Start of DATA LINES

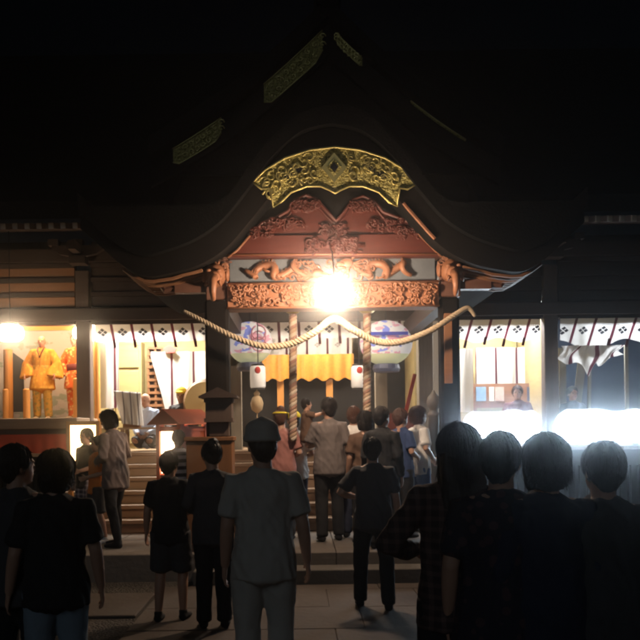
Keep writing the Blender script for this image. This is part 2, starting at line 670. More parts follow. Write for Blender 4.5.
# newel posts of the stair, with onion caps
nx = X(434, 12.2)
mb = MB()
mb.lathe((nx, 12.2, PLAT_Z), [(0.075, 0), (0.075, 1.55), (0.085, 1.56), (0.085, 1.60), (0.06, 1.62), (0.06, 1.66), (0.09, 1.70), (0.10, 1.76),
                              (0.085, 1.83), (0.04, 1.88), (0.012, 1.93)])
mb.build('newel_post', M['stone'], hall, smooth=True)
# head beams over the bays
BZ0 = Z(322, COLD, 320)
BZ1 = Z(309, COLD, 320)
for i in range(5):
    mb = MB()
    mb.box((cols_x[i] + 0.13, COLD - 0.10, BZ0), (cols_x[i + 1] - 0.13, COLD + 0.10, BZ1))
    mb.build('head_beam', M['dark_wood'], hall, bevel=0.008)
for xa, xb in ((-7.5, cols_x[2] - 0.14), (cols_x[3] + 0.14, 8.5)):
    mb = MB()
    mb.box((xa, COLD - 0.17, BZ0 + 0.05), (xb, COLD - 0.13, BZ1 + 0.04))
    mb.build('nageshi_rail', M['dark_wood'], hall, bevel=0.008)
# transom boards above the beams
TZ1 = Z(262, COLD, 320)
hh = (TZ1 - BZ1 - 0.06) / 3
for i in (0, 1, 3, 4):
    tgt, mbB = MB(), MB()
    for k in range(3):
        z = BZ1 + 0.05 + hh * k
        tgt.box((cols_x[i] + 0.14, COLD - 0.06, z + 0.03), (cols_x[i + 1] - 0.14, COLD - 0.02, z + hh - 0.05))
        mbB.box((cols_x[i] + 0.135, COLD - 0.09, z + hh - 0.045), (cols_x[i + 1] - 0.135, COLD - 0.03, z + hh + 0.025))
    p_ = tgt.build('transom_boards', M['transom'] if i == 0 else M['dark_wood'], hall)  # left bay in lighter wood: its lamplight is put into the colour
    mbB.build('transom_rails', M['dark_wood'], p_)
mb = MB()
for i in range(5):
    mb.box((cols_x[i] + 0.13, COLD + 0.0, BZ1), (cols_x[i + 1] - 0.13, COLD + 0.06, 4.9))
mb.box((-7.5, COLD - 0.16, TZ1 + 0.03), (8.5, COLD + 0.14, TZ1 + 0.24))
mb.build('upper_wall', M['dark_wood'], hall)


# bracket sets on the columns
def bracket(x, y, z):
    mb = MB()
    mb.box((x - 0.13, y - 0.13, z), (x + 0.13, y + 0.13, z + 0.12))
    for s in (-1, 1):
        mb.prism([(x, z + 0.10), (x + s * 0.30, z + 0.16), (x + s * 0.42, z + 0.24), (x + s * 0.42, z + 0.30), (x, z + 0.30)], y - 0.06, y + 0.06)
        mb.box((x + s * 0.40 - 0.08, y - 0.08, z + 0.303), (x + s * 0.40 + 0.08, y + 0.08, z + 0.40))
    mb.box((x - 0.06, y - 0.45, z + 0.16), (x + 0.06, y - 0.065, z + 0.30))
    mb.box((x - 0.08, y - 0.08, z + 0.303), (x + 0.08, y + 0.08, z + 0.40))
    return mb


for cx in cols_x:
    bracket(cx, COLD - 0.32, TZ1 - 0.05).build('eave_bracket', M['dark_wood'], hall)
# main eaves: rafters with pale ends, fascia, roof slope
EZ = Z(222, 12.6, 320)
MPO = mottled('pale_rafter_end', (0.45, 0.40, 0.33), 8, 0.8, 0.3)
for xa, xb in ((-5.9, CX - 2.6), (CX + 2.6, 6.0)):
    x = xa
    while x < xb:
        mb = MB()
        mb.bar((x, 12.62, EZ), (x, 14.6, EZ + 0.42), 0.075, 0.09)
        p_ = mb.build('eave_rafter', M['dark_wood'], hall)
        mb = MB()
        mb.bar((x, 12.60, EZ - 0.004), (x, 12.618, EZ), 0.07, 0.085)
        mb.build('rafter_end', MPO, p_)
        x += 0.176
GX = X(328, 12.8, 60)
ridge_z = Z(30, 12.8, 328) + 0.6
mb = MB()
prof = [(12.45, EZ + 0.06), (12.40, EZ + 0.30), (13.6, EZ + 1.0), (15.2, EZ + 2.3), (17.4, EZ + 4.6), (17.6, EZ + 4.6), (17.6, EZ + 4.2),
        (15.4, EZ + 1.9), (13.8, EZ + 0.62)]
for xa, xb in ((-9.5, CX - 2.2), (CX - 2.199, CX + 2.199), (CX + 2.2, 11)):
    o = len(mb.v)
    pr = prof if abs(xa - CX + 2.199) > 0.01 else [(max(y, 13.0), z + (0.3 if y < 13 else 0)) for y, z in prof]
    for xx in (xa, xb):
        for y, z in pr:
            mb.v.append(Vector((xx, y, z)))
    k = len(prof)
    mb.face([o + i for i in range(k)])
    mb.face([o + k + i for i in range(k)][::-1])
    for i in range(k):
        j = (i + 1) % k
        mb.face((o + j, o + i, o + k + i, o + k + j))
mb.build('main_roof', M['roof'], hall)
# gable on the main roof
GD = 12.75
apex = Vector((GX, GD, Z(28, GD, 328)))
lft, rgt = P(150, 165, GD), P(500, 163, GD)


def lerp2(a, b, t):
    return (a.x + (b.x - a.x) * t, a.z + (b.z - a.z) * t)


def gable_side(end, wid):
    lo, hi = [], []
    for i in range(13):
        t = i / 12
        x, z = lerp2(apex, end, t)
        z -= 0.16 * math.sin(PI * t)         # gentle concave sweep
        hi.append((x, z + 0.05))
        lo.append((x, z - wid * (1 - 0.25 * t)))
    return lo, hi


gb = MB()
for e in (lft, rgt):
    lo, hi = gable_side(e, 0.42)
    gb.band(lo, hi, GD, GD + 0.12)
gable = gb.build('gable_boards', M['near_black_wood'], hall)
mb = MB()
for e in (lft, rgt):
    lo, hi = gable_side(e, 0.3)
    mb.band([(x, z + 0.055) for x, z in hi], [(x, z + 0.33) for x, z in hi], GD - 0.15, GD + 3.2)
mb.tube([(GX, GD - 0.2, apex.z + 0.42), (GX, 16.5, apex.z + 0.42)], 0.2, 10)
mb.build('gable_roof', M['roof'], hall)
mb = MB()
mb.prism([(GX, apex.z - 0.45), (lft.x + 0.3, lft.z - 0.1), (rgt.x - 0.3, rgt.z - 0.1)], GD + 0.16, GD + 0.25)
mb.build('gable_wall', M['roof'], hall)


def fitting(end, t0, t1, wid):
    lo, hi = [], []
    n = 8
    for i in range(n + 1):
        t = t0 + (t1 - t0) * i / n
        x, z = lerp2(apex, end, t)
        z -= 0.16 * math.sin(PI * t)
        k = wid * (1 - 0.25 * t)
        if i in (0, n):
            k *= 0.75
        hi.append((x, z + 0.03))
        lo.append((x, z - k + 0.04))
    return lo, hi


for e, t0, t1, wd in ((lft, 0.03, 0.36, 0.40), (lft, 0.60, 0.87, 0.36), (rgt, 0.05, 0.20, 0.16), (rgt, 0.48, 0.80, 0.05)):
    lo, hi = fitting(e, t0, t1, wd)
    mb = MB()
    mb.band(lo, hi, GD - 0.022, GD - 0.001)
    f_ = mb.build('gold_gable_fitting', M['gold'], hall)
    mb = MB()
    mb.tube([(x, GD - 0.026, z) for x, z in hi], 0.012, 6)
    if wd > 0.1:
        mb.tube([(x, GD - 0.026, z) for x, z in lo], 0.010, 6)
        for i in range(len(lo) - 1):
            for q in range(2):
                f = 0.28 + 0.42 * q
                c = (lo[i][0] * (1 - f) + hi[i][0] * f, lo[i][1] * (1 - f) + hi[i][1] * f)
                mb.tube([(c[0] + 0.05 * (1 - a / 9) * math.cos(a * 0.9 + i), GD - 0.028, c[1] + 0.05 * (1 - a / 9) * math.sin(a * 0.9 + i)) for a in range(8)],
                        0.011, 5)
    mb.build('rim', M['gold_rim'], f_, smooth=True)

# curved porch roof (one hump, flared ends)
KD = 9.80


def kpt(px, py):
    p = P(px, py, KD)
    return (p.x, p.z)


half = [(0, 168), (30, 172), (58, 192), (84, 222), (108, 248), (135, 264), (165, 272), (190, 274), (212, 262), (232, 244), (252, 226)]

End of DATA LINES

◆ **PROBLEM TO SOLVE**
Omit the pictures, then repeat exactly each line from the beginning of the listing through the line with "mb.build('upper_wall', M['dark_wood'], hall)".

◆ **ANSWER TO THE EXERCISE**
Keep writing the Blender script for this image. This is part 2, starting at line 670. More parts follow. Write for Blender 4.5.
# newel posts of the stair, with onion caps
nx = X(434, 12.2)
mb = MB()
mb.lathe((nx, 12.2, PLAT_Z), [(0.075, 0), (0.075, 1.55), (0.085, 1.56), (0.085, 1.60), (0.06, 1.62), (0.06, 1.66), (0.09, 1.70), (0.10, 1.76),
                              (0.085, 1.83), (0.04, 1.88), (0.012, 1.93)])
mb.build('newel_post', M['stone'], hall, smooth=True)
# head beams over the bays
BZ0 = Z(322, COLD, 320)
BZ1 = Z(309, COLD, 320)
for i in range(5):
    mb = MB()
    mb.box((cols_x[i] + 0.13, COLD - 0.10, BZ0), (cols_x[i + 1] - 0.13, COLD + 0.10, BZ1))
    mb.build('head_beam', M['dark_wood'], hall, bevel=0.008)
for xa, xb in ((-7.5, cols_x[2] - 0.14), (cols_x[3] + 0.14, 8.5)):
    mb = MB()
    mb.box((xa, COLD - 0.17, BZ0 + 0.05), (xb, COLD - 0.13, BZ1 + 0.04))
    mb.build('nageshi_rail', M['dark_wood'], hall, bevel=0.008)
# transom boards above the beams
TZ1 = Z(262, COLD, 320)
hh = (TZ1 - BZ1 - 0.06) / 3
for i in (0, 1, 3, 4):
    tgt, mbB = MB(), MB()
    for k in range(3):
        z = BZ1 + 0.05 + hh * k
        tgt.box((cols_x[i] + 0.14, COLD - 0.06, z + 0.03), (cols_x[i + 1] - 0.14, COLD - 0.02, z + hh - 0.05))
        mbB.box((cols_x[i] + 0.135, COLD - 0.09, z + hh - 0.045), (cols_x[i + 1] - 0.135, COLD - 0.03, z + hh + 0.025))
    p_ = tgt.build('transom_boards', M['transom'] if i == 0 else M['dark_wood'], hall)  # left bay in lighter wood: its lamplight is put into the colour
    mbB.build('transom_rails', M['dark_wood'], p_)
mb = MB()
for i in range(5):
    mb.box((cols_x[i] + 0.13, COLD + 0.0, BZ1), (cols_x[i + 1] - 0.13, COLD + 0.06, 4.9))
mb.box((-7.5, COLD - 0.16, TZ1 + 0.03), (8.5, COLD + 0.14, TZ1 + 0.24))
mb.build('upper_wall', M['dark_wood'], hall)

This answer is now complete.